INSTRUCTION
Filter the listing below, copying every line in which the word "picture" appears.

DATA PROVIDED
[START]
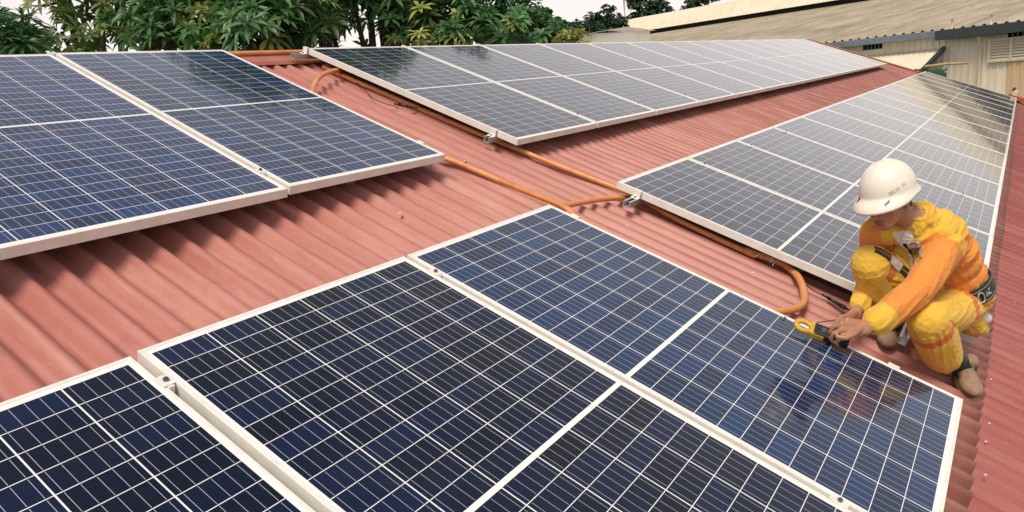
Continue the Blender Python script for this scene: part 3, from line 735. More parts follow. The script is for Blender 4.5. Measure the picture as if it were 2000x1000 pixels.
def tree(label, blobs, mat, seed, L=0.24, w=0.055, dens=1.0, nleaf=9, young=0.12, group='trees beyond the ridge of the red roof', spread=0.16, cat='tree', trunk_r=0.13, name='tree'):
    rr = random.Random(seed)
    cs = [(P(x, y, z), r) for x, y, z, r in blobs]
    mean = sum((c for c, r in cs), Vector())/len(cs); base = Vector((mean.x, mean.y, 0))
    root = empty(name, base, label=label, cat=cat, group=group)
    bm = bmesh.new(); bt = bmesh.new(); cl = bm.loops.layers.float_color.new('tone')
    low = min(c.z-r for c, r in cs)
    fork = Vector((0, 0, max(1.5, low*0.72)))
    tube(bt, spline([Vector((0, 0, 0)), Vector((.1, .05, fork.z*.5)), fork], 5), [trunk_r*(1-.035*i) for i in range(11)], 10)
    for c, r in cs:
        cc = c-base; mid = fork.lerp(cc, .5)+Vector((rr.uniform(-.2, .2), rr.uniform(-.2, .2), .1))
        tube(bt, spline([fork-Vector((0, 0, .1)), mid, cc], 4), [trunk_r*.6*(1-.085*i) for i in range(9)], 8)
        n = int(dens*6.8*(r/ (spread*1.6))**2)
        for i in range(n):
            d = Vector((rr.gauss(0, 1), rr.gauss(0, 1), rr.gauss(0, 1))).normalized()
            q = r*(rr.random()**.42)*(1+.35*noise.noise(d*2.2+c))
            p = cc+Vector((d.x*q, d.y*q, d.z*q*.85))
            ax = (d*0.55+Vector((0, 0, .75))+Vector((rr.uniform(-.4, .4), rr.uniform(-.4, .4), 0))).normalized()
            yy = 1.0 if rr.random() < young else rr.uniform(0, .15)
            tone = (rr.random(), yy, 0, 1)
            rosette(bm, cl, p, ax, rr, L*rr.uniform(.8, 1.15), w, nleaf, tone)
            if i % 4 == 0: tube(bt, [cc+(p-cc)*.15, cc+(p-cc)*.6+Vector((0, 0, -.03)), p], [.022, .016, .009], 5, caps=False)
    mesh_obj('trunk', bt, M_BARK, root); mesh_obj('crown', bm, mat, root)
    return root
tree('palm-like rosette shrub top poking up at the left edge of the picture', [(8, 75, 8.2, .33), (38, 95, 8.6, .28), (-20, 60, 8.6, .35)], M_LEAF, 1, L=.30, w=.042, dens=1.2, nleaf=14, young=.0)
tree('loose olive green tree with sky showing through, at upper left', [(120, 62, 9.6, .42), (200, 20, 10.2, .6), (128, 2, 10.2, .42), (170, 96, 9.3, .30), (95, 98, 9.0, .22), (240, 75, 9.8, .34), (110, -60, 10, .6), (220, -70, 10.5, .7)], M_LEAF2, 2, dens=.62, young=.14)
tree('dark dense tree with bright leaf rosettes above the middle of the upper left array', [(305, 20, 9.6, .66), (330, 80, 9.0, .44), (400, 30, 9.4, .66), (430, 88, 8.8, .38), (290, -80, 9.8, .8), (420, -80, 9.8, .8)], M_LEAF, 3, dens=1.2, young=.12)
tree('dark green tree with large drooping rosettes above the gap between the upper arrays', [(500, 30, 8.6, .5), (565, 20, 9.0, .62), (520, 88, 8.8, .4), (585, 85, 9.2, .34), (540, -70, 9.4, .85), (640, -40, 9.6, .6), (480, -220, 9.0, .9), (590, -230, 9.4, 1.0), (490, -380, 9.2, .9), (600, -360, 9.6, .9)], M_LEAF, 4, L=.28, dens=1.35, young=.06)
tree('dark tree with sky showing under its branches, above the nearest far panels', [(690, 0, 10.0, .5), (640, 25, 10.4, .4), (770, 22, 10.2, .52), (790, 76, 10.2, .3), (645, 88, 10.5, .18), (720, 88, 10.5, .13), (720, -70, 10, .9), (720, -200, 9.8, .8), (800, -230, 9.8, .45), (700, -330, 10.0, .8)], M_LEAF, 5, dens=1.1, young=.07)
tree('dense green tree filling the top centre of the picture', [(850, 35, 9.8, .55), (925, 30, 9.8, .55), (885, 78, 9.4, .32), (975, 62, 9.4, .42), (880, -70, 10.2, .85), (985, 10, 10.0, .42)], M_LEAF, 6, dens=1.3, young=.10)
tree('green tree whose crown slopes down to the right at the top centre', [(1030, 60, 9.8, .36), (1075, 72, 9.6, .24), (1035, 25, 10.4, .28)], M_LEAF, 7, dens=1.4, young=.06)
tree('light yellow green rosette bush just above the far upper array', [(1100, 80, 9.0, .17), (1135, 84, 9.0, .12), (1120, 70, 9.2, .10)], M_LEAF2, 8, L=.17, w=.04, dens=2.2, young=.7, cat='bush', name='bush', trunk_r=.06)
tree('low yellow tipped bush showing over the first panels of the far upper array', [(770, 88, 8.4, .12), (825, 84, 8.4, .14), (905, 90, 8.4, .10)], M_LEAF2, 9, L=.16, w=.04, dens=2.0, young=.5, cat='bush', name='bush', trunk_r=.05)
def far_tree(label, blobs, seed, mat=None, k=1.0):
    return tree(label, [(x, y, z*k, r*k) for x, y, z, r in blobs], mat or M_LEAF3, seed, L=.30*k, w=.17*k, dens=1.6, nleaf=6, young=.05, group='round trees in the distance', spread=.22*k, trunk_r=.3)
far_tree('distant round tree left of the pole, behind the green crown', [(1065, 48, 42, 1.0), (1035, 36, 43, 1.0), (1095, 62, 42, .9), (1010, 60, 43, 1.4), (1060, 82, 42, 1.3), (1110, 85, 42, .9)], 11)
far_tree('distant round tree just left of the pale pole', [(1188, 36, 46, .9), (1160, 48, 46, .9), (1208, 50, 46, .7), (1138, 56, 46, .8), (1165, 78, 46, 1.2), (1200, 82, 46, .9), (1125, 75, 46, .9)], 12)
far_tree('distant dark tree just right of the pale pole, above the monitor end', [(1243, 5, 48, .7), (1285, 12, 48, .8), (1262, 28, 48, .8), (1240, 36, 48, .6), (1306, 26, 48, .4), (1275, 50, 48, .9)], 13, k=2.2)
far_tree('distant tree top peeping over the warehouse monitor at the top edge', [(1355, 2, 52, .6), (1385, -8, 52, .8), (1350, 24, 52, .8)], 14, k=2.2)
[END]
RESULT BELOW
Continue the Blender Python script for this scene: part 3, from line 735. More parts follow. The script is for Blender 4.5. Measure the picture as if it were 2000x1000 pixels.
tree('palm-like rosette shrub top poking up at the left edge of the picture', [(8, 75, 8.2, .33), (38, 95, 8.6, .28), (-20, 60, 8.6, .35)], M_LEAF, 1, L=.30, w=.042, dens=1.2, nleaf=14, young=.0)
tree('dense green tree filling the top centre of the picture', [(850, 35, 9.8, .55), (925, 30, 9.8, .55), (885, 78, 9.4, .32), (975, 62, 9.4, .42), (880, -70, 10.2, .85), (985, 10, 10.0, .42)], M_LEAF, 6, dens=1.3, young=.10)